Chuck Royce and Co-Chief Investment Officer Chris Clark talk about operating margins being at or near peak levels, increased M&A activity, and the absence of any real CAPEX activity.

See Chuck Royce on how operating margins and capital allocation affect small-caps video here.

chuck royce Operating Margins

Chris Clark: One of the big shots that I think investors are taking besides valuation is this concept around operating margins being at a peak level in the market. They’re certainly very high in the small-cap space. Do you think there’s an inevitable decline in margins going forward from here, or is there something else going on that could lead to even higher margins and, commensurately, higher earnings going forward?
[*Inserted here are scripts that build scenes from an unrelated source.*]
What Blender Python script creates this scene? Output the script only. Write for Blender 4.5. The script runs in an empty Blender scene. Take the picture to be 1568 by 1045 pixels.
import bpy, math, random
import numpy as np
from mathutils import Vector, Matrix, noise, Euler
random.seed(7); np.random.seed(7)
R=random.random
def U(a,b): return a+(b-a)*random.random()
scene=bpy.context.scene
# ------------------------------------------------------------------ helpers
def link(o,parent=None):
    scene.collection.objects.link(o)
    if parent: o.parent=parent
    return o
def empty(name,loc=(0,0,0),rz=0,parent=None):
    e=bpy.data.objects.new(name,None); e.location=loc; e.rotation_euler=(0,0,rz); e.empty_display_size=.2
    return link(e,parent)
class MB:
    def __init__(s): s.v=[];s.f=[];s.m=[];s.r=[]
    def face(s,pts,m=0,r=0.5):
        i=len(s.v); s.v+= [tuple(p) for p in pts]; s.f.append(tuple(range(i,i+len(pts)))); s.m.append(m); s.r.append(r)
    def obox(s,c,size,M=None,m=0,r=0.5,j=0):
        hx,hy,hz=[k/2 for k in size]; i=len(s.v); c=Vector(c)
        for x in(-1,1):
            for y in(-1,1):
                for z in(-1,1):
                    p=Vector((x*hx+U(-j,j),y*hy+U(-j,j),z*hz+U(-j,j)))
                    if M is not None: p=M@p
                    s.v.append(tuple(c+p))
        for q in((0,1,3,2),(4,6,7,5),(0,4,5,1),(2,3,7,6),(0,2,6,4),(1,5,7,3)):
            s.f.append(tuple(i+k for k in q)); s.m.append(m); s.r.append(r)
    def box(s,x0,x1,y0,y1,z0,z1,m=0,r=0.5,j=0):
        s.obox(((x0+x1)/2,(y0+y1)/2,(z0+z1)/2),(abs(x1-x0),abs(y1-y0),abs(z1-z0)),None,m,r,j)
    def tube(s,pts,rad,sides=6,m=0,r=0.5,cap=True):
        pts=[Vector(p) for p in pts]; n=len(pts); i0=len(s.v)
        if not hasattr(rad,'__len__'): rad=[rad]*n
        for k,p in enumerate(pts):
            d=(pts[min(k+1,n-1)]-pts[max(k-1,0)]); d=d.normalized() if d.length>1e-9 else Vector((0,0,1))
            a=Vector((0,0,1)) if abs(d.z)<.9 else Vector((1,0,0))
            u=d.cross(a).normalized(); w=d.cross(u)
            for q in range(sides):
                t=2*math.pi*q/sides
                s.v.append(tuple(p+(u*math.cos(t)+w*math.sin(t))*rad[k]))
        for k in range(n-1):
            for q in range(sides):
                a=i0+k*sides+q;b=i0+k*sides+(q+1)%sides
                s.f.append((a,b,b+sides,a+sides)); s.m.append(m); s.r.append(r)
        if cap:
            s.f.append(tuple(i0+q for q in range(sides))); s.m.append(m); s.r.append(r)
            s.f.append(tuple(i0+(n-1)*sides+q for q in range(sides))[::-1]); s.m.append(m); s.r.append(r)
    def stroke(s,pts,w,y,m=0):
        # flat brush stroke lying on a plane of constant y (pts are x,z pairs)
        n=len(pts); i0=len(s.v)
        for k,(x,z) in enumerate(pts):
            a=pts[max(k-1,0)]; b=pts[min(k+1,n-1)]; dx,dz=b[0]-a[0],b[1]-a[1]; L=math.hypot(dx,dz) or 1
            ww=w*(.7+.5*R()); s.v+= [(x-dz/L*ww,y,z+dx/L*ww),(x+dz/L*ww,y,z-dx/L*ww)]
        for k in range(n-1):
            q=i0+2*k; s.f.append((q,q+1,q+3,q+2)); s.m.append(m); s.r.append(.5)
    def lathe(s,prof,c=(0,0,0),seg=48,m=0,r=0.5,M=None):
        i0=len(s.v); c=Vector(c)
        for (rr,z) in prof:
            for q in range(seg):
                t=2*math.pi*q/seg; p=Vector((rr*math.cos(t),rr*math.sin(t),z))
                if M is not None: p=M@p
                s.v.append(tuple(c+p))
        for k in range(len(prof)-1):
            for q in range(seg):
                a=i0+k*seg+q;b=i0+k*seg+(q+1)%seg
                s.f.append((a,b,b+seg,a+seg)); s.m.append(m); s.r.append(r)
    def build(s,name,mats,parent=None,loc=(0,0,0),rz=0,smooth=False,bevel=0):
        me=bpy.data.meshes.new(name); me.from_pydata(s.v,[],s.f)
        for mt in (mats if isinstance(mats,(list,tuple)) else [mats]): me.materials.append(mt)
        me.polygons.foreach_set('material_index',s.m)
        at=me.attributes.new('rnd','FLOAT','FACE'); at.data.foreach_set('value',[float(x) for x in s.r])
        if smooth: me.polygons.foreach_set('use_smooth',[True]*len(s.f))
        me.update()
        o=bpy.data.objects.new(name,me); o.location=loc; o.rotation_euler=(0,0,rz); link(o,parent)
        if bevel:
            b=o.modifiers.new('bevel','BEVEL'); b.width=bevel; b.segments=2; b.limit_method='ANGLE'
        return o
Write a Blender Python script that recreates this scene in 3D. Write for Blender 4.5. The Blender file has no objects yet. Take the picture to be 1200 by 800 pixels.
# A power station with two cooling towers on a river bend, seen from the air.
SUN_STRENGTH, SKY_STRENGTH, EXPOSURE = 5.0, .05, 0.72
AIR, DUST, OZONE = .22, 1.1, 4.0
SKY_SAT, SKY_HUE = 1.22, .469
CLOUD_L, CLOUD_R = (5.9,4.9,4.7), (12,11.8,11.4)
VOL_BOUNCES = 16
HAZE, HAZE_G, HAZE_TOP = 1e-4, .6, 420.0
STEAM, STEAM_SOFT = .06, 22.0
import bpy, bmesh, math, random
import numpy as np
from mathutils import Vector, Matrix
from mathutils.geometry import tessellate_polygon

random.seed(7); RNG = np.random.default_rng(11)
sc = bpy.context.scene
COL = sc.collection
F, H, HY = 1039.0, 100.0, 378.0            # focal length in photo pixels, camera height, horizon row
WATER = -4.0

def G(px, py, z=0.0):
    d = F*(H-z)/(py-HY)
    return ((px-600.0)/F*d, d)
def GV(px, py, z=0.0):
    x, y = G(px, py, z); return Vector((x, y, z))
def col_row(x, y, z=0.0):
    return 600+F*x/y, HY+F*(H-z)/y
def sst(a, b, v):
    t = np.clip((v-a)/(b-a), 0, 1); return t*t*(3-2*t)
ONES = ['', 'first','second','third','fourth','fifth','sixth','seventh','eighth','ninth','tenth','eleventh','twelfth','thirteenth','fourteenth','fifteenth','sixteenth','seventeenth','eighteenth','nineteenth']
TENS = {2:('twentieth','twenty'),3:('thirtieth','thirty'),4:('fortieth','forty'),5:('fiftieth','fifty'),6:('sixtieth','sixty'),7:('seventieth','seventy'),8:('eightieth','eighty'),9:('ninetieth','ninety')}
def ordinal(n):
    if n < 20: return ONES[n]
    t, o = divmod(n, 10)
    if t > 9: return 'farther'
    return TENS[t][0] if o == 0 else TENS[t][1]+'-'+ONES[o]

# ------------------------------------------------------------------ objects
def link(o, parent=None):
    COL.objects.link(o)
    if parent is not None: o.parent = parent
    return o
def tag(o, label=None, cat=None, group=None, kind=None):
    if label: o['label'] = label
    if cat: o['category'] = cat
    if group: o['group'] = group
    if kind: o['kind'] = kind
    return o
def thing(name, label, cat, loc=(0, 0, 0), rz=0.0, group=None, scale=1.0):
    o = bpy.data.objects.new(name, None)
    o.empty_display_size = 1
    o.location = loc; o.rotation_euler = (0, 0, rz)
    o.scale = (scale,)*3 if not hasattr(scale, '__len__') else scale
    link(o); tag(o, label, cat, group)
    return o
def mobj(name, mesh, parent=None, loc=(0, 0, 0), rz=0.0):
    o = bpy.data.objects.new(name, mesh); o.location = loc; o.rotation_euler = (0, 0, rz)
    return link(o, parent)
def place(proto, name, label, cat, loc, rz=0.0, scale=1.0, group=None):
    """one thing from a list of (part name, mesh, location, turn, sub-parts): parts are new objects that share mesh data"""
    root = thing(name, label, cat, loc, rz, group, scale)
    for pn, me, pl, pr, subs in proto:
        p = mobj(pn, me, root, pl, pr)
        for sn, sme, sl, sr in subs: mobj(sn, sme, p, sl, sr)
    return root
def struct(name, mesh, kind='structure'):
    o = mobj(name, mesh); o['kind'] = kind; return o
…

Chuck Royce: There’s no doubt that corporations made job one improving margins under existing sales conditions. They were fearful coming out of the crisis and they worked hard on their margins, and margins have absolutely come to a peak, but several things can happen.

Margins could come down as companies expand. We have not had the big CAPEX cycle. We’re clearly starting an M&A cycle, though that’s in the paper every day here. So margins could come down as CAPEX kind of picks up. Or we could get a surprise on the upside in sales growth where margins might even go up some more.

Chris: Do you worry that now we are seeing an increased backlog of IPO activity that, again, bodes sort of poorly for the future of the market? Is that just companies being opportunistic at a high moment here, or is there something else to it?

Chuck: I think IPO as a sort of capital market phenomena is a healthy one, and many of the IPOs that come out today we will look at in a serious way six months, a year, two years down the road when, perhaps, the IPO enthusiasm has settled down.